Diamo anzitutto un nome a questa durezza del nostro cuore, che ci impedisce di accogliere il dono, perché il nome c’è ed è estremamente chiaro: si chiama “egoismo”. La ricerca del proprio tornaconto, della propria soddisfazione, del proprio utile è il cancro che mina alla base ogni relazione umana, a partire da quella relazione letteralmente fondamentale che è il matrimonio da cui nasce la famiglia e quindi la società. Dice ancora papa Francesco:
“Nessuno può pensare che indebolire la famiglia come società naturale fondata sul matrimonio sia qualcosa che giova alla società. Accade il contrario: pregiudica la maturazione della persone, la cura dei valori comunitari e lo sviluppo etico delle società e dei villaggi. Non si avverte più con chiarezza che solo l’unione esclusiva e indissolubile tra un uomo e una donna svolge una funzione sociale piena, essendo un impegno stabile e rendendo possibile la fecondità” (Amoris laetitia, n. 52).
Ma noi sappiamo quanto l’egoismo sia radicato nel nostro cuore, e Dio lo sa certamente meglio di noi stessi!

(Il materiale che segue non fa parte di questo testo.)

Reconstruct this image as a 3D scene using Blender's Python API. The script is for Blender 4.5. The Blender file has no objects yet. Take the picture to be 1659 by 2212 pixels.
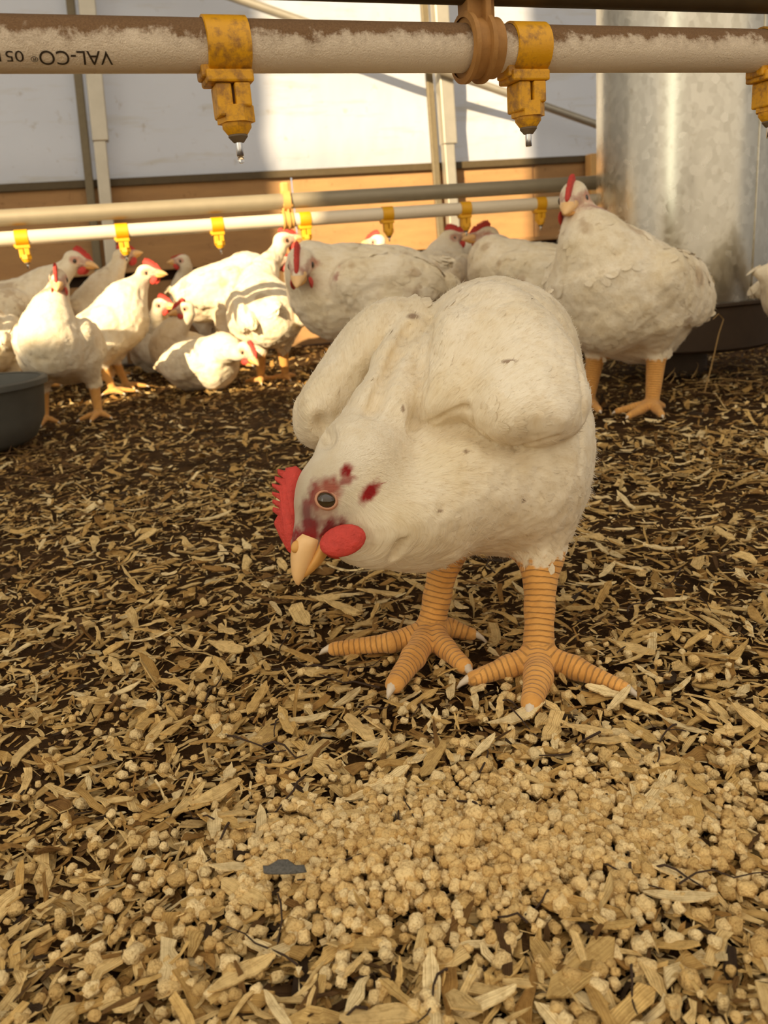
import bpy, bmesh, math, random
import numpy as np
from mathutils import Vector, Matrix

random.seed(7)
RNG = np.random.default_rng(11)
scene = bpy.context.scene
COL = scene.collection

# ------------------------------------------------------------------ camera
W, H, FPX = 1659, 2212, 1750.0
CX, CY = W / 2, H / 2
CAM_H = 0.29
ROLL = math.atan(.083)
PITCH = math.atan((CY - 572) * math.cos(ROLL) / FPX)
_r0 = np.array([1., 0, 0]); _u0 = np.array([0, math.sin(PITCH), math.cos(PITCH)])
FW = np.array([0, math.cos(PITCH), -math.sin(PITCH)])
RT = math.cos(ROLL) * _r0 - math.sin(ROLL) * _u0
UP = math.sin(ROLL) * _r0 + math.cos(ROLL) * _u0
CAM = np.array([0, 0, CAM_H])
cd = bpy.data.cameras.new('camera'); cam = bpy.data.objects.new('camera', cd); COL.objects.link(cam)
cam.matrix_world = Matrix([[RT[i], UP[i], -FW[i], CAM[i]] for i in range(3)] + [[0, 0, 0, 1]])
cd.sensor_fit = 'HORIZONTAL'; cd.sensor_width = 36; cd.lens = 36 * FPX / W
cd.clip_start = .02
cd.dof.use_dof = True; cd.dof.focus_distance = .54; cd.dof.aperture_fstop = 19.0
scene.camera = cam

# ------------------------------------------------------------------ sky, sun, exposure
SUN_AZ, SUN_TAN = math.atan(.46), .445            # travels forward and to the right, low
world = bpy.data.worlds.new('sky'); scene.world = world; world.use_nodes = True
bg = world.node_tree.nodes['Background']
bg.inputs[0].default_value = (1.0, .95, .87, 1); bg.inputs[1].default_value = 1.15
sd = bpy.data.lights.new('sun', 'SUN'); sun = bpy.data.objects.new('sun', sd); COL.objects.link(sun)
sd.energy = 10.5; sd.color = (1.0, .80, .52); sd.angle = math.radians(.6)
sun.rotation_euler = Vector((math.sin(SUN_AZ), math.cos(SUN_AZ), -SUN_TAN)).to_track_quat('-Z', 'Y').to_euler()
sun.location = (-3, -6, 4)
vs = scene.view_settings
vs.view_transform = 'Standard'; vs.look = 'None'; vs.gamma = 1; vs.use_curve_mapping = False
vs.exposure = 0.06
cy = scene.cycles; cy.max_bounces = 6; cy.use_adaptive_sampling = True; cy.adaptive_threshold = .02; cy.diffuse_bounces = 4; cy.glossy_bounces = 3; cy.transmission_bounces = 4; cy.transparent_max_bounces = 4


# ------------------------------------------------------------------ helpers
def ray(px, py): return FW + RT * (px - CX) / FPX - UP * (py - CY) / FPX
def P(px, py, d): return CAM + ray(px, py) * d
def G(px, py, z=0.):
    r = ray(px, py); return CAM + r * ((z - CAM_H) / r[2])
def nrm(v): v = np.asarray(v, float); return v / np.linalg.norm(v)

def tag(o, label=None, cat=None, group=None, kind=None):
    if label: o['label'] = label
    if cat: o['category'] = cat
    if group: o['group'] = group
    if kind: o['kind'] = kind
    return o
def empty(name, loc=(0, 0, 0)):
    o = bpy.data.objects.new(name, None); COL.objects.link(o); o.location = Vector(loc); o.empty_display_size = .02
    return o
def link(name, me, m=None, parent=None):
    o = bpy.data.objects.new(name, me); COL.objects.link(o)
    if m is not None and not me.materials: me.materials.append(m)
    if parent is not None:
        o.parent = parent
        o.matrix_parent_inverse = Matrix.Identity(4)
        # geometry is given in world space: undo the parent's location
        p, t = parent, Vector((0, 0, 0))
        while p is not None: t += p.location; p = p.parent
        o.location = -t
    return o
def mesh_np(name, V, Fq, smooth=True, col=None, attrs=None):
    V = np.asarray(V, np.float32); me = bpy.data.meshes.new(name)
    Fq = np.asarray(Fq, np.int32); n, k = Fq.shape
    me.vertices.add(len(V)); me.vertices.foreach_set('co', V.ravel())
    me.loops.add(n * k); me.loops.foreach_set('vertex_index', Fq.ravel())
    me.polygons.add(n); me.polygons.foreach_set('loop_start', np.arange(0, n * k, k, dtype=np.int32))
    me.polygons.foreach_set('loop_total', np.full(n, k, np.int32))
    me.polygons.foreach_set('use_smooth', np.full(n, smooth, bool))
    if col is not None:
        a = me.color_attributes.new('Col', 'FLOAT_COLOR', 'POINT')
        c = np.ones((len(V), 4), np.float32); c[:, :3] = col; a.data.foreach_set('color', c.ravel())
    for k2, v in (attrs or {}).items():
        v = np.asarray(v, np.float32)
        if v.ndim == 2: a = me.attributes.new(k2, 'FLOAT_VECTOR', 'POINT'); a.data.foreach_set('vector', v.ravel())
        else: a = me.attributes.new(k2, 'FLOAT', 'POINT'); a.data.foreach_set('value', v)
    me.update(); me.validate()
    return me
class MB:                                            # collects faces of ONE piece
    def __init__(s): s.v, s.f = [], []
    def add(s, vs, fs):
        n = len(s.v); s.v += [tuple(map(float, v)) for v in vs]; s.f += [tuple(i + n for i in f) for f in fs]
    def box(s, c, size, ax=None):
        ax = np.eye(3) if ax is None else np.asarray(ax)
        vs = [np.asarray(c) + ax[0] * size[0] / 2 * i + ax[1] * size[1] / 2 * j + ax[2] * size[2] / 2 * k for i in (-1, 1) for j in (-1, 1) for k in (-1, 1)]
        s.add(vs, [(0, 1, 3, 2), (4, 6, 7, 5), (0, 4, 5, 1), (2, 3, 7, 6), (0, 2, 6, 4), (1, 5, 7, 3)])
    def tube(s, pts, rad, n=12, cap=True):
        pts = [np.asarray(p, float) for p in pts]; m = len(pts)
        rad = [rad] * m if np.isscalar(rad) else rad
        vs = []; up = None
        for i, p in enumerate(pts):
            t = nrm(pts[min(i + 1, m - 1)] - pts[max(i - 1, 0)])
            if up is None: up = np.array([0, 0, 1.]) if abs(t[2]) < .9 else np.array([1., 0, 0])
            a = nrm(np.cross(t, up)); b = np.cross(a, t); up = b
            vs += [p + rad[i] * (a * math.cos(q) + b * math.sin(q)) for q in np.linspace(0, 2 * math.pi, n, endpoint=False)]
        fs = [(i * n + j, i * n + (j + 1) % n, (i + 1) * n + (j + 1) % n, (i + 1) * n + j) for i in range(m - 1) for j in range(n)]
        if cap: fs += [tuple(range(n - 1, -1, -1)), tuple(range((m - 1) * n, m * n))]
        s.add(vs, fs)
    def lathe(s, prof, c, ax=None, n=48, cap=False):  # prof: (radius, height) along ax[2]
        ax = np.eye(3) if ax is None else np.asarray(ax)
        vs = [np.asarray(c) + ax[2] * z + r * (ax[0] * math.cos(q) + ax[1] * math.sin(q)) for r, z in prof for q in np.linspace(0, 2 * math.pi, n, endpoint=False)]
        m = len(prof)
        fs = [(i * n + j, i * n + (j + 1) % n, (i + 1) * n + (j + 1) % n, (i + 1) * n + j) for i in range(m - 1) for j in range(n)]
        if cap: fs += [tuple(range(n - 1, -1, -1)), tuple(range((m - 1) * n, m * n))]
        s.add(vs, fs)
    def prism(s, poly, c, a, b, w, thick, bevel=0):  # poly in (a,b) axes, extruded along w
        poly = np.asarray(poly, float); n = len(poly); cen = poly.mean(0)
        layers = [(-thick / 2, 1), (thick / 2, 1)] if not bevel else [(-thick / 2, 1 - bevel), (-thick / 5, 1), (thick / 5, 1), (thick / 2, 1 - bevel)]
        vs = [np.asarray(c) + a * q[0] + b * q[1] + w * t for t, k in layers for q in (poly - cen) * k + cen]
        m = len(layers)
        fs = [(i * n + j, i * n + (j + 1) % n, (i + 1) * n + (j + 1) % n, (i + 1) * n + j) for i in range(m - 1) for j in range(n)]
        fs += [tuple(range(n - 1, -1, -1)), tuple(range((m - 1) * n, m * n))]
        s.add(vs, fs)
    def build(s, name, m, parent=None, smooth=False, bevel=0, origin=None):
        me = bpy.data.meshes.new(name)
        org = np.zeros(3) if origin is None else np.asarray(origin, float)
        me.from_pydata([tuple(np.asarray(v) - org) for v in s.v], [], s.f); me.update()
        bm = bmesh.new(); bm.from_mesh(me); bmesh.ops.recalc_face_normals(bm, faces=bm.faces)
        if bevel:
            es = [e for e in bm.edges if len(e.link_faces) == 2 and e.calc_face_angle(0) > .6]
            bmesh.ops.bevel(bm, geom=es, offset=bevel, segments=2, affect='EDGES', profile=.5)
        for f in bm.faces: f.smooth = bool(smooth)
        if smooth and smooth != 2:
            for e in bm.edges:
                if len(e.link_faces) == 2 and e.calc_face_angle(0) > .7: e.smooth = False
        bm.to_mesh(me); bm.free()
        o = link(name, me, m, parent)
        if origin is not None: o.location = o.location + Vector(org)
        return o

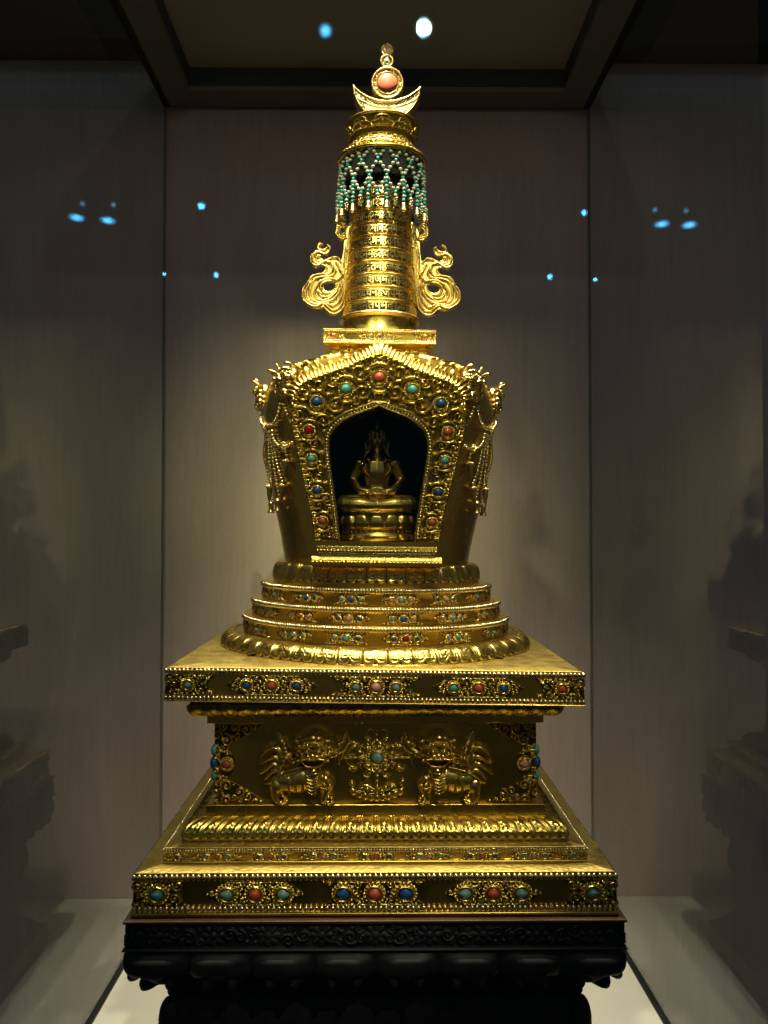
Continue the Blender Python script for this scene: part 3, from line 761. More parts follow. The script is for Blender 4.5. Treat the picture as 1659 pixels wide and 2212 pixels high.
def npart(name, mb, mats, smooth=True): me = mb.mesh(name, mats, smooth); me.transform(SH); me.update(); return link(name, me, stupa, LEAN)
gems = [(833, 292, 34, 'c'), (638, 360, 31, 't'), (467, 437, 29, 'l'), (422, 602, 25, 'r'), (437, 770, 24, 't'), (473, 957, 24, 'l'), (506, 1137, 23, 'c')]
sh = lambda u, v: bool(inpoly(np.array([u]), np.array([v]), outM)[0] and not inpoly(np.array([u]), np.array([v]), inMx)[0])
inc2 = np.array(NP(np.vstack([(inc + np.array([-32, -22]))[::-1], mir(inc + np.array([-32, -22]))[1:]]))); inMx = inc2
av = [(abs((x - CXN) * KX), nz(y), r * KX * 1.75) for x, y, r, k in gems]
# big C-scrolls wrapping each stone
for x, y, r, k in gems:
    u, v = (x - CXN) * KX, nz(y); R0 = r * KX
    for s in (1, -1):
        for st, span, rad in ((.3, 2.3, 2.35), (3.3, 2.1, 2.5)):
            t = np.linspace(st, st + span, 14); P = np.stack([s * (u + R0 * rad * np.cos(t)), v + R0 * rad * np.sin(t)], -1)
            R_.tube(P, np.interp(np.linspace(0, 1, 14), [0, .3, 1], [.12, .42, .3]) * R0, .0062, .001, mask=False)
            e_ = P[-1]; R_.bump(e_[0], e_[1], .5 * R0, .5 * R0, .0075, 0, .001, mask=False)
R_.fill(sh, .0125, .0068, .001, av, 53, passes=((1., 500), (.62, 700), (.36, 900)))
# leaf crest running along the outer edge
L = np.concatenate([[0], np.cumsum(np.hypot(*np.diff(outM, axis=0).T))])
for q in np.arange(0, L[-1], .0085):
    u = np.interp(q, L, outM[:, 0]); v = np.interp(q, L, outM[:, 1]); i = min(np.searchsorted(L, q), len(outM) - 2); d = outM[i + 1] - outM[i]; a = math.atan2(d[1], d[0])
    nx, ny = -d[1] / (np.hypot(*d) + 1e-9), d[0] / (np.hypot(*d) + 1e-9)
    if (u * nx + (v - nz(700)) * ny) > 0: nx, ny = -nx, -ny
    R_.bump(u + nx * .003, v + ny * .003, .0048, .0034, .0065, a + .5, .001, mask=False); R_.bump(u + nx * .0075, v + ny * .0075, .0032, .0046, .005, a - .4, .001, mask=False)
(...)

Per questo,
“la condiscendenza divina accompagna sempre il cammino umano, guarisce e trasforma il cuore indurito con la sua grazia, orientandolo verso il suo principio, attraverso la via della croce” (Amoris laetita, n. 62).
In ultima analisi, accogliere la grazia del matrimonio è accogliere il Regno di Dio che viene nella vita degli sposi. Esso viene nella logica dell’Incarnazione e della Pasqua. È un amore che si fa carne in Gesù e si innesta nella carne dell’uomo e della donna rendendoli una carne sola. Ed è un amore che si rivela pienamente nella croce, come capacità di rinunciare a se stessi, di perdere la propria vita per l’altro, ritrovandola pienamente nella risurrezione.
Che cosa bisogna fare, dunque? In una parola: bisogna accogliere il regno di Dio “come l’accoglie un bambino”: senza i tanti “se” e i tanti “ma” che il nostro cuore duro gli oppone, senza stare a misurare i propri meriti e i propri interessi. La grazia è un dono che ti viene fatto, va invocato con fiducia dal Padre e ricevuto da lui con gratitudine.
Con questo non si intende certamente negare che la parola di Gesù sul matrimonio e sulla famiglia sia “segno di contraddizione”. Da essa però riceviamo le “motivazioni per una coraggiosa scommessa su un amore forte, solido, duraturo”, e le famiglie possono scoprire “la via migliore per superare le difficoltà che incontrano sul loro cammino” (Amoris laetitia, n. 200).
“Il Vangelo della famiglia è risposta alle attese più profonde della persona umana: alla sua dignità e alla realizzazione piene nella reciprocità, nella comunione e nella fecondità”. (Amoris laetitia, n. 201).